What General Intuition does
The company trains models on hundreds of millions of hours of gameplay clips that carry embedded action labels, meaning each frame is paired with the buttons a player pressed at that moment. Founder and chief executive Pim de Witte argues that this pairing of pixels with inputs, not the footage alone, is the real advantage, because it lets a model learn cause and effect rather than infer actions from video.
That dataset came from Medal, the gaming clip-sharing platform de Witte built, which General Intuition was spun out of. Inside the company, a world model the team calls "the gym" generates playable scenes frame by frame instead of rendering them with a traditional game engine, and the agent that learns inside it is the product the company intends to sell.
From game controller to robot
General Intuition's goal is a single model that can move from playing a game to navigating a simulation to controlling a real machine. In demonstrations, an agent that had played a shooter-style game for a hundred hours was shown driving a four-legged robot after only minutes of real-world fine-tuning, a sign of how the company hopes gameplay can substitute for slow, expensive physical data collection.

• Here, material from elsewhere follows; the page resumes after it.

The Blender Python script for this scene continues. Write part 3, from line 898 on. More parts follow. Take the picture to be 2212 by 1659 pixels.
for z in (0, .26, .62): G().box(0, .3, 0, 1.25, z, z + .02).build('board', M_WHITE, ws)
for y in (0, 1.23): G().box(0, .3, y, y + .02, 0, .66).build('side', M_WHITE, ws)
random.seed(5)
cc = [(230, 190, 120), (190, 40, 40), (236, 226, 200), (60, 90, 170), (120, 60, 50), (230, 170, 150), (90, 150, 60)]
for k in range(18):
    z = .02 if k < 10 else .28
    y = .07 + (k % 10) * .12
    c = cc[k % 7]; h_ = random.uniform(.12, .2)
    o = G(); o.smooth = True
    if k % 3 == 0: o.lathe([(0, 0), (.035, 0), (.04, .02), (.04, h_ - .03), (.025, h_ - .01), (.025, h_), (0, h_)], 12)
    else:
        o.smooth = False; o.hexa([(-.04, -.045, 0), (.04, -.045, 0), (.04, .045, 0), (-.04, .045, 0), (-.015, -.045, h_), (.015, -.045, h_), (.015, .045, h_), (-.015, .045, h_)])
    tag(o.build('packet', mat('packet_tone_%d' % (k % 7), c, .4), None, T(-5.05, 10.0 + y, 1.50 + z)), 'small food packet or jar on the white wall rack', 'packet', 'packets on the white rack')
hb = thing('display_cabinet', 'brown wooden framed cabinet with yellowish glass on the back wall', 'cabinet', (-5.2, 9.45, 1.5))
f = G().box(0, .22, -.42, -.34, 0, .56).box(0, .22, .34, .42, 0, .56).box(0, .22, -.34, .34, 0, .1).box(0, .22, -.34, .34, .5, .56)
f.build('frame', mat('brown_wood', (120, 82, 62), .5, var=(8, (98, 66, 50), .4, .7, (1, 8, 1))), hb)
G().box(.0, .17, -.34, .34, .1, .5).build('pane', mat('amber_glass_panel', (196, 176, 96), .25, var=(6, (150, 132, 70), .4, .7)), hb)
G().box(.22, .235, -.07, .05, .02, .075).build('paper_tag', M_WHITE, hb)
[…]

De Witte has framed the company as a platform rather than a product business, comparing his ambition to the role model providers play for software developers. The wager is that a foundation model for action and world simulation could become infrastructure that startups in gaming, logistics, manufacturing, and robotics build on top of.
Funding and backing
The Series A was led by Khosla Ventures, with participation from General Catalyst, Bezos Expeditions, Eric Schmidt, Innovation Endeavors, and others, bringing total disclosed funding to $454 million after a $134 million seed at launch in 2025. Much of the capital is earmarked for compute through a deal with CoreWeave to pre-train the next version of the model.
Investors point to the company's proprietary access to human action data through Medal as a defensible edge. The team has also taken an unusual public stance on values, ruling out lethal autonomy and launching Nerve, a marketplace that pays gamers for tasks such as data labeling and robot teleoperation.
Frequently asked questions
What does General Intuition do?
It is a New York AI lab that trains foundation models on action-labeled video game footage, aiming to build a single model that can play games, navigate simulations, and control real machines such as robots.
How much did General Intuition raise?
The company raised $320 million in a Series A round at a $2.3 billion valuation, led by Khosla Ventures, bringing its total disclosed funding to $454 million.
Who founded General Intuition?
It was founded by Pim de Witte and spun out of Medal, his gaming clip-sharing platform, which supplied the gameplay dataset behind the company's models.
Why train AI on video games?
Gameplay clips include action labels that record what happened on screen and which buttons the player pressed, letting the model learn cause and effect more directly than from video alone, and potentially replacing slow real-world data collection.
What is "physical AI"?
Physical AI refers to systems built to act in the real world, such as robots and embodied agents, rather than only generating text or images. General Intuition is among the startups attracting large investment in the category.